» **WRITTEN INSTRUCTION**
Leaving out every picture, quote the data below exactly as it appears.

Entries with scene source code
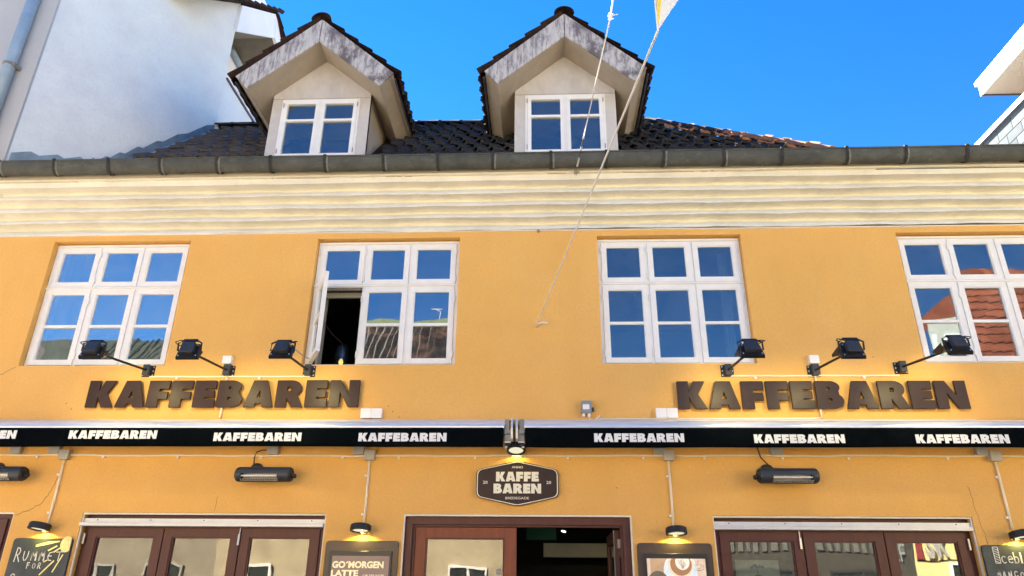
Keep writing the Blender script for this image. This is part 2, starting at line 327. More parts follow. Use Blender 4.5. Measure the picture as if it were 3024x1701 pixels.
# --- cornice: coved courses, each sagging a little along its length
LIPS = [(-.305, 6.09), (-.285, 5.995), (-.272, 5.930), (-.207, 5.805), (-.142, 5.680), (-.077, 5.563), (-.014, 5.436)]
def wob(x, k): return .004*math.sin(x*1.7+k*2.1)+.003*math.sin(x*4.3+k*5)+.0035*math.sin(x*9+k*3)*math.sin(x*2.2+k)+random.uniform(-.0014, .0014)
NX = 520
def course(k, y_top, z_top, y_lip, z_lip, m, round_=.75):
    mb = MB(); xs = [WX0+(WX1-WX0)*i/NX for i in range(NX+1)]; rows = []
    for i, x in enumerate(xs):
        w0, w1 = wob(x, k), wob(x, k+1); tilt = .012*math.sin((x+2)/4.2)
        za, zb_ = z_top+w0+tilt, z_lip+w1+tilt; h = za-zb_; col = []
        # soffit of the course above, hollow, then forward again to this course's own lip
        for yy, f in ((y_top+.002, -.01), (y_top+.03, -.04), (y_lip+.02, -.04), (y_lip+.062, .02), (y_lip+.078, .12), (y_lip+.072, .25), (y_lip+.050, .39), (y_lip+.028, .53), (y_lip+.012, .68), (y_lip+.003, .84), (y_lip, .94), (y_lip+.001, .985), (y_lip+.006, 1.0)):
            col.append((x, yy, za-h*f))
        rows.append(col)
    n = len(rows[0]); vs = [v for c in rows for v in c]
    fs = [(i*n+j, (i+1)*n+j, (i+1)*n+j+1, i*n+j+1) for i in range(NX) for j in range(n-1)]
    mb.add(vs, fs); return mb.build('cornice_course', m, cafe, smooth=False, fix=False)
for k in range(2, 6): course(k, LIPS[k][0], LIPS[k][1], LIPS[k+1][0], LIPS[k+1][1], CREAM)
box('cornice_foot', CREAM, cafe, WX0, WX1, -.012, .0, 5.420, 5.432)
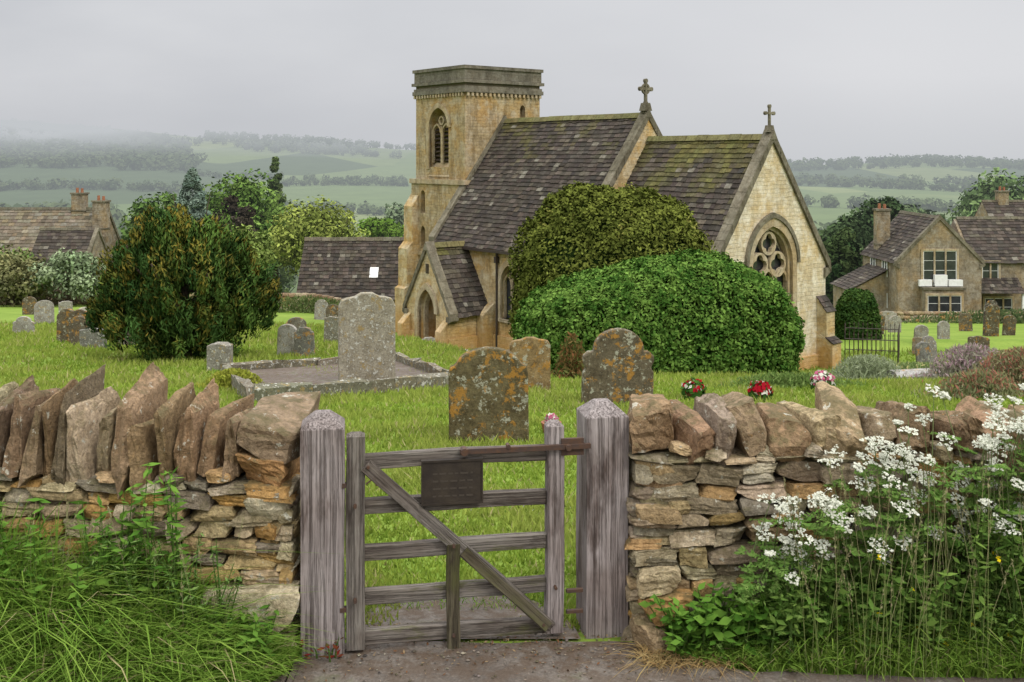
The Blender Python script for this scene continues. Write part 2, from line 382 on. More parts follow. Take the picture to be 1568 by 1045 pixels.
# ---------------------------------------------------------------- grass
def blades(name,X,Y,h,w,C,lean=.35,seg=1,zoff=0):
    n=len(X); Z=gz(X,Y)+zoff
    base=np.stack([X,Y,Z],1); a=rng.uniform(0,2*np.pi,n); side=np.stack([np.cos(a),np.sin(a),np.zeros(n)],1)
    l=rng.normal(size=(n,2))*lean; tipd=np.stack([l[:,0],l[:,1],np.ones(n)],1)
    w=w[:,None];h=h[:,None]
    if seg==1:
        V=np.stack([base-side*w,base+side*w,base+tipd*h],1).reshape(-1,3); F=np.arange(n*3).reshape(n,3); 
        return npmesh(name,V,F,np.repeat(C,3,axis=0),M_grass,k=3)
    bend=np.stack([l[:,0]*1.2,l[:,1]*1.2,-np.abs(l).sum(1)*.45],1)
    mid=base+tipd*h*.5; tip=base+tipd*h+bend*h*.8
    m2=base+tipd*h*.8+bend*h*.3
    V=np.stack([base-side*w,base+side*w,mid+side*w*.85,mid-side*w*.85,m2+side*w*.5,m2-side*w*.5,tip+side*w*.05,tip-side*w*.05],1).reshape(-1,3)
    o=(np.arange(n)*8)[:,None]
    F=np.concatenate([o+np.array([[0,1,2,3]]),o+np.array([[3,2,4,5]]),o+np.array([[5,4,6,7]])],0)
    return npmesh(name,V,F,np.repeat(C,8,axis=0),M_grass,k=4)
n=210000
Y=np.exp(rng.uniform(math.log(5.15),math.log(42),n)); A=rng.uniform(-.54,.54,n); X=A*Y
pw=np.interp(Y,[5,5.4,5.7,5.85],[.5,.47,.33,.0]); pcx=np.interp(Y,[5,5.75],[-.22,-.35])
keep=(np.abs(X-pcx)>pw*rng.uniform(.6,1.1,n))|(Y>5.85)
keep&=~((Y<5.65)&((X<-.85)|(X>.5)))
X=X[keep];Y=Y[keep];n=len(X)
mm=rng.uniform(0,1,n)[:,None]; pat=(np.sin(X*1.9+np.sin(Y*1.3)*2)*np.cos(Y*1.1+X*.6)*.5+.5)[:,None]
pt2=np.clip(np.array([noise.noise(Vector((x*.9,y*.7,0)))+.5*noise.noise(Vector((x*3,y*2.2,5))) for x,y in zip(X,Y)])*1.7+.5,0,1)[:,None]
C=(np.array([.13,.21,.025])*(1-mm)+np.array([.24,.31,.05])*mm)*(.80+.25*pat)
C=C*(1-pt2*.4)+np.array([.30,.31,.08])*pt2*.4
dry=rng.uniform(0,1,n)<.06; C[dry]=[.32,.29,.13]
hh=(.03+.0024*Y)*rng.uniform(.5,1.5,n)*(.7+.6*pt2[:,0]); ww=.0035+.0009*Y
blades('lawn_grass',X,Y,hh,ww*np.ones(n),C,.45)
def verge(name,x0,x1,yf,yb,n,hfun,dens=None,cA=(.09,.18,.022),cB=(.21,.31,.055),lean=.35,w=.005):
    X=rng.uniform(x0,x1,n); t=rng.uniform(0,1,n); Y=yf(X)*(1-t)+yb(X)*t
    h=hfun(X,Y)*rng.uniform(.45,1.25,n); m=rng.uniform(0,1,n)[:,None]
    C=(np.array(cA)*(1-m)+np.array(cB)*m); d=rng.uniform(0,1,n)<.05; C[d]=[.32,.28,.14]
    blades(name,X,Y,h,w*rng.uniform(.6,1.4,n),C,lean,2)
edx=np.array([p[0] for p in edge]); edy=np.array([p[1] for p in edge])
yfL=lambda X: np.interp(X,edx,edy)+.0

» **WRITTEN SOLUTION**
Keep writing the Blender script for this image. This is part 2, starting at line 327. More parts follow. Use Blender 4.5. Measure the picture as if it were 3024x1701 pixels.
# --- cornice: coved courses, each sagging a little along its length
LIPS = [(-.305, 6.09), (-.285, 5.995), (-.272, 5.930), (-.207, 5.805), (-.142, 5.680), (-.077, 5.563), (-.014, 5.436)]
def wob(x, k): return .004*math.sin(x*1.7+k*2.1)+.003*math.sin(x*4.3+k*5)+.0035*math.sin(x*9+k*3)*math.sin(x*2.2+k)+random.uniform(-.0014, .0014)
NX = 520
def course(k, y_top, z_top, y_lip, z_lip, m, round_=.75):
    mb = MB(); xs = [WX0+(WX1-WX0)*i/NX for i in range(NX+1)]; rows = []
    for i, x in enumerate(xs):
        w0, w1 = wob(x, k), wob(x, k+1); tilt = .012*math.sin((x+2)/4.2)
        za, zb_ = z_top+w0+tilt, z_lip+w1+tilt; h = za-zb_; col = []
        # soffit of the course above, hollow, then forward again to this course's own lip
        for yy, f in ((y_top+.002, -.01), (y_top+.03, -.04), (y_lip+.02, -.04), (y_lip+.062, .02), (y_lip+.078, .12), (y_lip+.072, .25), (y_lip+.050, .39), (y_lip+.028, .53), (y_lip+.012, .68), (y_lip+.003, .84), (y_lip, .94), (y_lip+.001, .985), (y_lip+.006, 1.0)):
            col.append((x, yy, za-h*f))
        rows.append(col)
    n = len(rows[0]); vs = [v for c in rows for v in c]
    fs = [(i*n+j, (i+1)*n+j, (i+1)*n+j+1, i*n+j+1) for i in range(NX) for j in range(n-1)]
    mb.add(vs, fs); return mb.build('cornice_course', m, cafe, smooth=False, fix=False)
for k in range(2, 6): course(k, LIPS[k][0], LIPS[k][1], LIPS[k+1][0], LIPS[k+1][1], CREAM)
box('cornice_foot', CREAM, cafe, WX0, WX1, -.012, .0, 5.420, 5.432)
The Blender Python script for this scene continues. Write part 2, from line 382 on. More parts follow. Take the picture to be 1568 by 1045 pixels.
# ---------------------------------------------------------------- grass
def blades(name,X,Y,h,w,C,lean=.35,seg=1,zoff=0):
    n=len(X); Z=gz(X,Y)+zoff
    base=np.stack([X,Y,Z],1); a=rng.uniform(0,2*np.pi,n); side=np.stack([np.cos(a),np.sin(a),np.zeros(n)],1)
    l=rng.normal(size=(n,2))*lean; tipd=np.stack([l[:,0],l[:,1],np.ones(n)],1)
    w=w[:,None];h=h[:,None]
    if seg==1:
        V=np.stack([base-side*w,base+side*w,base+tipd*h],1).reshape(-1,3); F=np.arange(n*3).reshape(n,3); 
        return npmesh(name,V,F,np.repeat(C,3,axis=0),M_grass,k=3)
    bend=np.stack([l[:,0]*1.2,l[:,1]*1.2,-np.abs(l).sum(1)*.45],1)
    mid=base+tipd*h*.5; tip=base+tipd*h+bend*h*.8
    m2=base+tipd*h*.8+bend*h*.3
    V=np.stack([base-side*w,base+side*w,mid+side*w*.85,mid-side*w*.85,m2+side*w*.5,m2-side*w*.5,tip+side*w*.05,tip-side*w*.05],1).reshape(-1,3)
    o=(np.arange(n)*8)[:,None]
    F=np.concatenate([o+np.array([[0,1,2,3]]),o+np.array([[3,2,4,5]]),o+np.array([[5,4,6,7]])],0)
    return npmesh(name,V,F,np.repeat(C,8,axis=0),M_grass,k=4)
n=210000
Y=np.exp(rng.uniform(math.log(5.15),math.log(42),n)); A=rng.uniform(-.54,.54,n); X=A*Y
pw=np.interp(Y,[5,5.4,5.7,5.85],[.5,.47,.33,.0]); pcx=np.interp(Y,[5,5.75],[-.22,-.35])
keep=(np.abs(X-pcx)>pw*rng.uniform(.6,1.1,n))|(Y>5.85)
keep&=~((Y<5.65)&((X<-.85)|(X>.5)))
X=X[keep];Y=Y[keep];n=len(X)
mm=rng.uniform(0,1,n)[:,None]; pat=(np.sin(X*1.9+np.sin(Y*1.3)*2)*np.cos(Y*1.1+X*.6)*.5+.5)[:,None]
pt2=np.clip(np.array([noise.noise(Vector((x*.9,y*.7,0)))+.5*noise.noise(Vector((x*3,y*2.2,5))) for x,y in zip(X,Y)])*1.7+.5,0,1)[:,None]
C=(np.array([.13,.21,.025])*(1-mm)+np.array([.24,.31,.05])*mm)*(.80+.25*pat)
C=C*(1-pt2*.4)+np.array([.30,.31,.08])*pt2*.4
dry=rng.uniform(0,1,n)<.06; C[dry]=[.32,.29,.13]
hh=(.03+.0024*Y)*rng.uniform(.5,1.5,n)*(.7+.6*pt2[:,0]); ww=.0035+.0009*Y
blades('lawn_grass',X,Y,hh,ww*np.ones(n),C,.45)
def verge(name,x0,x1,yf,yb,n,hfun,dens=None,cA=(.09,.18,.022),cB=(.21,.31,.055),lean=.35,w=.005):
    X=rng.uniform(x0,x1,n); t=rng.uniform(0,1,n); Y=yf(X)*(1-t)+yb(X)*t
    h=hfun(X,Y)*rng.uniform(.45,1.25,n); m=rng.uniform(0,1,n)[:,None]
    C=(np.array(cA)*(1-m)+np.array(cB)*m); d=rng.uniform(0,1,n)<.05; C[d]=[.32,.28,.14]
    blades(name,X,Y,h,w*rng.uniform(.6,1.4,n),C,lean,2)
edx=np.array([p[0] for p in edge]); edy=np.array([p[1] for p in edge])
yfL=lambda X: np.interp(X,edx,edy)+.0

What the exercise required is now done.